I went into this book with the only information I had about orchids being what I had gleaned from reading Nero Wolfe mysteries. (Wolfe is a portly detective who keeps thousand of the flowers in a greenhouse on the roof of his brownstone.) In addition, the main reason I read the book in the first place was--like most people my age--because I really enjoyed the movie
Adaptation, which, for the unfamiliar, is a comedic film about screenwriter Charlie Kaufman's attempt to translate
The Orchid Thief into cinematic form.
But a couple of things prepared me for what I was getting myself into. First,
Adaptation does a good job of introducing the audience to the characters of Susan Orlean and John Laroche before it takes them in an entirely different direction in the last third. And second, my own bibliophilic tendencies well-prepared me for the orchid obsession described within the book's pages.
"John Laroche is a tall guy, skinny as a stick, pale-eyed, slouch-shouldered, and sharply handsome, in spite of the fact that he is missing all his front teeth."
The first line of the book is one of those that could easily become a classic--a first line that, at the very least, will be included in one of those quizzes of first lines. It instantly describes the character
1
and puts you in a place where you are instantly familiar with him. (It is a testament to the moviemakers that they chose Chris Cooper for this role, who, like Laroche, is handsome--and became a sex symbol as a result of
Adaptation--in spite of appearing in the film with no front teeth.)
(This keeps turning into the film review I thought I wasn't going to write, but I think I'll just go with it and see how it turns out.

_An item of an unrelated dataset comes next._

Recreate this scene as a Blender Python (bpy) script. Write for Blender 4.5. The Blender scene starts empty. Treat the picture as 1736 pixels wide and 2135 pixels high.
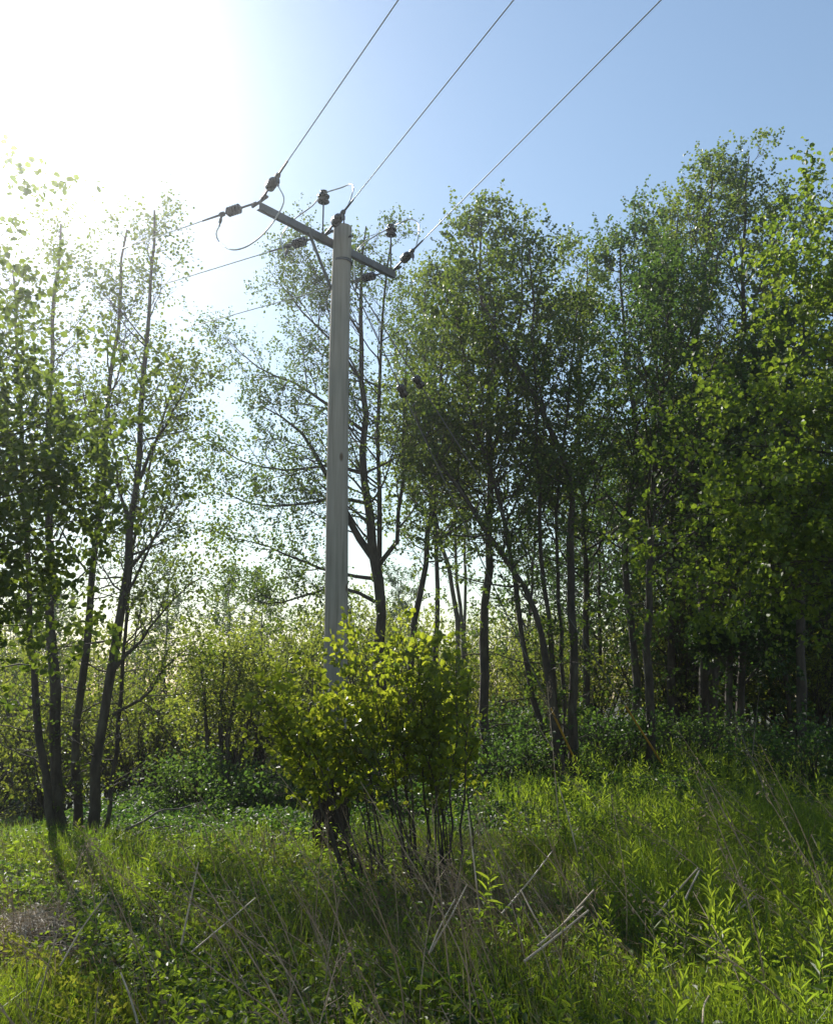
import bpy, math, random
import numpy as np
from mathutils import Vector

# ------------------------------------------------------------------ camera, sky, sun, exposure
SC = bpy.context.scene
COL = SC.collection
R = math.radians
EYE = 1.65
TILT = R(11.7)
cam_d = bpy.data.cameras.new('camera')
cam_d.sensor_fit = 'VERTICAL'
cam_d.angle = R(60)
cam_d.clip_start = 0.05
cam_d.clip_end = 2000
cam = bpy.data.objects.new('camera', cam_d)
COL.objects.link(cam)
cam.location = (0, 0, EYE)
cam.rotation_euler = (R(90) + TILT, 0, 0)
SC.camera = cam

SUN_EL = R(36)
SUN_AZ = R(-31)          # to the left of the viewing direction (+Y)
world = bpy.data.worlds.new("World")
SC.world = world
world.use_nodes = True
wn = world.node_tree
sky = wn.nodes.new('ShaderNodeTexSky')
sky.sky_type = 'NISHITA'
sky.sun_disc = False
sky.sun_elevation = SUN_EL
sky.sun_rotation = SUN_AZ
sky.air_density = 1.5
sky.dust_density = 0.3
sky.ozone_density = 1.5
wn.links.new(sky.outputs[0], wn.nodes['Background'].inputs[0])
wn.nodes['Background'].inputs[1].default_value = 0.09

sun_d = bpy.data.lights.new('sun', 'SUN')
sun_d.energy = 5.0
sun_d.angle = R(0.5)
sun_d.color = (1.0, 0.95, 0.86)
sun = bpy.data.objects.new('sun', sun_d)
COL.objects.link(sun)
sd = Vector((math.sin(SUN_AZ) * math.cos(SUN_EL), math.cos(SUN_AZ) * math.cos(SUN_EL), math.sin(SUN_EL)))
sun.rotation_euler = sd.to_track_quat('Z', 'Y').to_euler()

SC.view_settings.view_transform = 'Standard'
SC.view_settings.look = 'None'
SC.view_settings.gamma = 1
SC.view_settings.exposure = 0.75
SC.render.engine = 'CYCLES'
SC.cycles.use_denoising = True
SC.cycles.max_bounces = 8
SC.cycles.diffuse_bounces = 3
SC.cycles.glossy_bounces = 2
SC.cycles.transmission_bounces = 5
SC.cycles.volume_bounces = 0
SC.cycles.sample_clamp_indirect = 4.0

rng = np.random.default_rng(7)
FPX = 1848.9             # focal length in pixels of a 1736 x 2135 picture
CT, ST = math.cos(TILT), math.sin(TILT)


def ray(px, py):
    xc, yc = px - 868.0, 1067.5 - py
    f = FPX * CT - yc * ST
    return np.array([xc / f, 1.0, (yc * CT + FPX * ST) / f])


def at(px, py, Y):
    return np.array([0, 0, EYE]) + ray(px, py) * Y


def sstep(a, b, v):
    t = np.clip((v - a) / (b - a), 0, 1)
    return t * t * (3 - 2 * t)


def gz(x, y):
    x = np.asarray(x, float)
    y = np.asarray(y, float)
    z = 0.07 * np.sin(x * 1.3 + 0.6 * y) * np.sin(y * 0.9 + 1.0) + 0.04 * np.sin(x * 3.1 - y * 2.3)
    right = sstep(-1.0, 2.5, x - 0.06 * (y - 8))
    z = z + right * 0.55 * sstep(8.5, 17, y) + 0.1 * right * sstep(4, 9, y)
    left = 1 - sstep(-6.5, -4.0, x)
    z = z - left * 0.75 * sstep(9.5, 12.5, y) * (1 - sstep(24, 34, y))
    return z


def on_ground(px, py, h=0.0):
    d = ray(px, py)
    Y = 1.0
    for _ in range(4000):
        p = np.array([0, 0, EYE]) + d * Y
        if p[2] <= gz(p[0], p[1]) + h:
            return p
        Y += 0.01
    return p


# ------------------------------------------------------------------ mesh helpers
def nz(v):
    n = np.linalg.norm(v, axis=-1, keepdims=True)
    return v / np.maximum(n, 1e-9)


class MB:
    """Collects vertices and faces; build() links them as ONE mesh object."""

    def __init__(s):
        s.v, s.f, s.t, s.n = [], [], [], 0

    def add(s, verts, faces, mi=0, tint=None, smooth=False):
        verts = np.asarray(verts, float).reshape(-1, 3)
        faces = np.asarray(faces, int)
        if len(verts) == 0:
            return
        s.v.append(verts)
        s.f.append((faces + s.n, mi, smooth))
        s.t.append(np.full(len(verts), 0.5) if tint is None else np.asarray(tint, float))
        s.n += len(verts)

    def build(s, name, mats, parent=None, origin=None):
        V = np.concatenate(s.v)
        if origin is not None:
            V = V - np.asarray(origin)
        me = bpy.data.meshes.new(name)
        me.vertices.add(len(V))
        me.vertices.foreach_set('co', V.astype(np.float32).ravel())
        loops = np.concatenate([f.ravel() for f, _, _ in s.f]).astype(np.int32)
        sizes = np.concatenate([np.full(len(f), f.shape[1]) for f, _, _ in s.f]).astype(np.int32)
        mi = np.concatenate([np.full(len(f), m) for f, m, _ in s.f]).astype(np.int32)
        sm = np.concatenate([np.full(len(f), k) for f, _, k in s.f]).astype(bool)
        me.loops.add(len(loops))
        me.loops.foreach_set('vertex_index', loops)
        me.polygons.add(len(sizes))
        st = np.concatenate([[0], np.cumsum(sizes)[:-1]]).astype(np.int32)
        me.polygons.foreach_set('loop_start', st)
        me.polygons.foreach_set('material_index', mi)
        me.polygons.foreach_set('use_smooth', sm)
        me.update(calc_edges=True)
        at_ = me.attributes.new('tint', 'FLOAT', 'POINT')
        at_.data.foreach_set('value', np.concatenate(s.t).astype(np.float32))
        if not isinstance(mats, (list, tuple)):
            mats = [mats]
        for m in mats:
            me.materials.append(m)
        o = bpy.data.objects.new(name, me)
        COL.objects.link(o)
        if origin is not None:
            o.location = tuple(origin)
        if parent is not None:
            o.parent = parent
        return o


def tubes(mb, P, Rr, sides=5, mi=0, cap=False, smooth=True):
    """P (m,n,3) polylines, Rr (m,n) radii."""
    P = np.asarray(P, float)
    Rr = np.asarray(Rr, float)
    if P.ndim == 2:
        P, Rr = P[None], Rr[None]
    m, n, _ = P.shape
    if m == 0:
        return
    T = np.empty_like(P)
    T[:, 1:-1] = P[:, 2:] - P[:, :-2]
    T[:, 0] = P[:, 1] - P[:, 0]
    T[:, -1] = P[:, -1] - P[:, -2]
    T = nz(T)
    ov = nz(P[:, -1] - P[:, 0])
    ref = np.where((np.abs(ov[:, 2:3]) > 0.8), np.array([[1.0, 0, 0]]), np.array([[0, 0, 1.0]]))
    A = nz(np.cross(T, ref[:, None, :]))
    B = np.cross(T, A)
    ang = np.arange(sides) / sides * 2 * np.pi
    ring = A[:, :, None, :] * np.cos(ang)[None, None, :, None] + B[:, :, None, :] * np.sin(ang)[None, None, :, None]
    V = P[:, :, None, :] + ring * Rr[:, :, None, None]
    base = (np.arange(m) * n * sides)[:, None, None] + (np.arange(n - 1) * sides)[None, :, None]
    k = np.arange(sides)[None, None, :]
    k2 = (k + 1) % sides
    q = np.stack([base + k, base + k2, base + sides + k2, base + sides + k], -1).reshape(-1, 4)
    mb.add(V.reshape(-1, 3), q, mi, None, smooth)
    if cap:
        for j in range(m):
            for r_, rev in ((0, True), (n - 1, False)):
                c = V[j, r_]
                f = np.arange(sides)[None, :]
                mb.add(c, f[:, ::-1] if rev else f, mi)


def lathe(mb, p0, axis, prof, sides=16, mi=0, smooth=False):
    """prof: list of (distance along axis, radius)."""
    axis = np.asarray(axis, float) / np.linalg.norm(axis)
    P = np.array([np.asarray(p0) + axis * d for d, _ in prof])
    ref = np.array([1.0, 0, 0]) if abs(axis[2]) > 0.8 else np.array([0, 0, 1.0])
    A = np.cross(axis, ref)
    A /= np.linalg.norm(A)
    B = np.cross(axis, A)
    ang = np.arange(sides) / sides * 2 * np.pi
    V = np.concatenate([P[i] + r * (np.cos(ang)[:, None] * A + np.sin(ang)[:, None] * B) for i, (_, r) in enumerate(prof)])
    n = len(prof)
    k = np.arange(sides)
    q = np.concatenate([np.stack([i * sides + k, i * sides + (k + 1) % sides, (i + 1) * sides + (k + 1) % sides, (i + 1) * sides + k], -1) for i in range(n - 1)])
    mb.add(V, q, mi, None, smooth)
    mb.add(V[:sides], k[None, ::-1], mi)
    mb.add(V[-sides:], k[None], mi)


def box(mb, c, ax, ay, az, mi=0):
    """box with centre c and half-axis vectors."""
    c, ax, ay, az = (np.asarray(q, float) for q in (c, ax, ay, az))
    V = [c + i * ax + j * ay + k * az for k in (-1, 1) for j in (-1, 1) for i in (-1, 1)]
    F = [[0, 2, 3, 1], [4, 5, 7, 6], [0, 1, 5, 4], [2, 6, 7, 3], [0, 4, 6, 2], [1, 3, 7, 5]]
    mb.add(V, F, mi)


def spline(pts, n):
    """Catmull-Rom through pts resampled to n points."""
    p = np.asarray(pts, float)
    if len(p) == 2:
        return p[0] + (p[1] - p[0]) * np.linspace(0, 1, n)[:, None]
    q = np.vstack([2 * p[0] - p[1], p, 2 * p[-1] - p[-2]])
    seg = np.linalg.norm(np.diff(p, axis=0), axis=1)
    cum = np.concatenate([[0], np.cumsum(seg)])
    s = np.linspace(0, cum[-1], n)
    out = []
    for d in s:
        i = min(max(np.searchsorted(cum, d, side='right') - 1, 0), len(p) - 2)
        t = (d - cum[i]) / max(seg[i], 1e-9)
        a, b, c, e = q[i], q[i + 1], q[i + 2], q[i + 3]
        out.append(0.5 * (2 * b + (c - a) * t + (2 * a - 5 * b + 4 * c - e) * t ** 2 + (3 * b - a - 3 * c + e) * t ** 3))
    return np.array(out)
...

It does make sense that I would notice similarities and differences in the film and book, so we'll just see what happens.)

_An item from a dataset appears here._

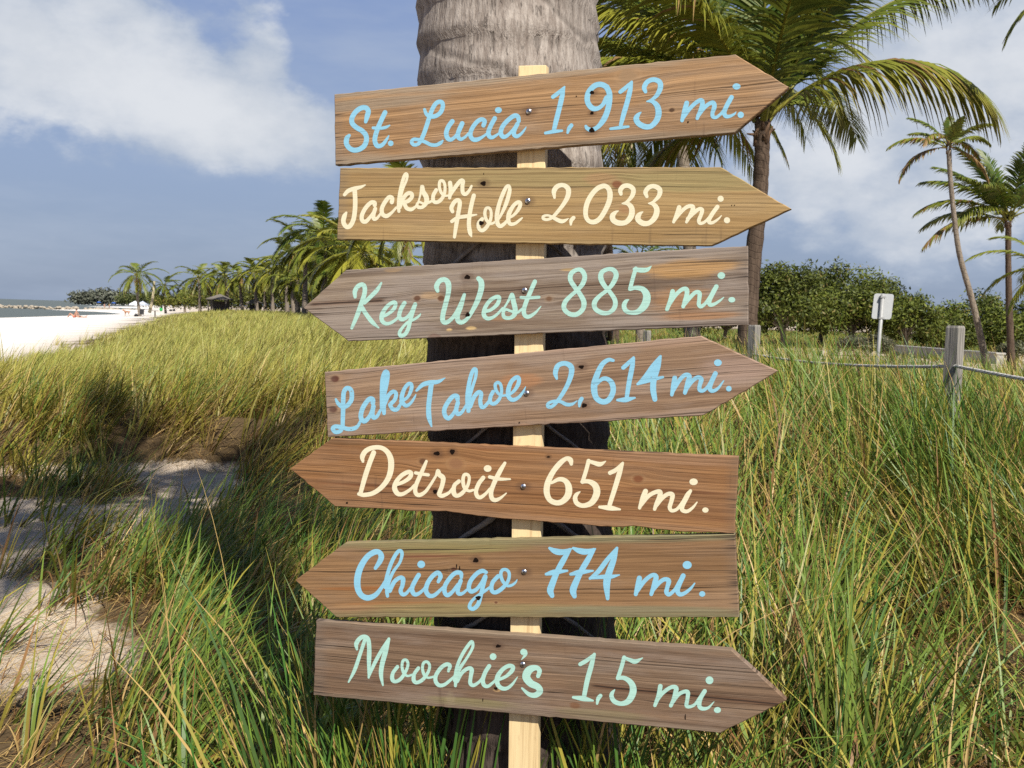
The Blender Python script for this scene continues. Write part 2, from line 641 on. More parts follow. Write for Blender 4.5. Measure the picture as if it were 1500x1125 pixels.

Orlean's prose is conversational and introspective. Like the film (there I go again!), the writer is really the main character here. She tells the story, and how the orchid obsession surrounding her affected her (for one thing, it made her fear contact with the flowers lest she become obsessed), and there are scenes where Laroche is not present, but never one where Orlean isn't. In the end, I was fascinated by Laroche, but I remained distant, as I was simply being told what things about him Orlean wanted me to know. However, Susan Orlean herself came through as a fully-realized character, with all her prejudices and motives intact.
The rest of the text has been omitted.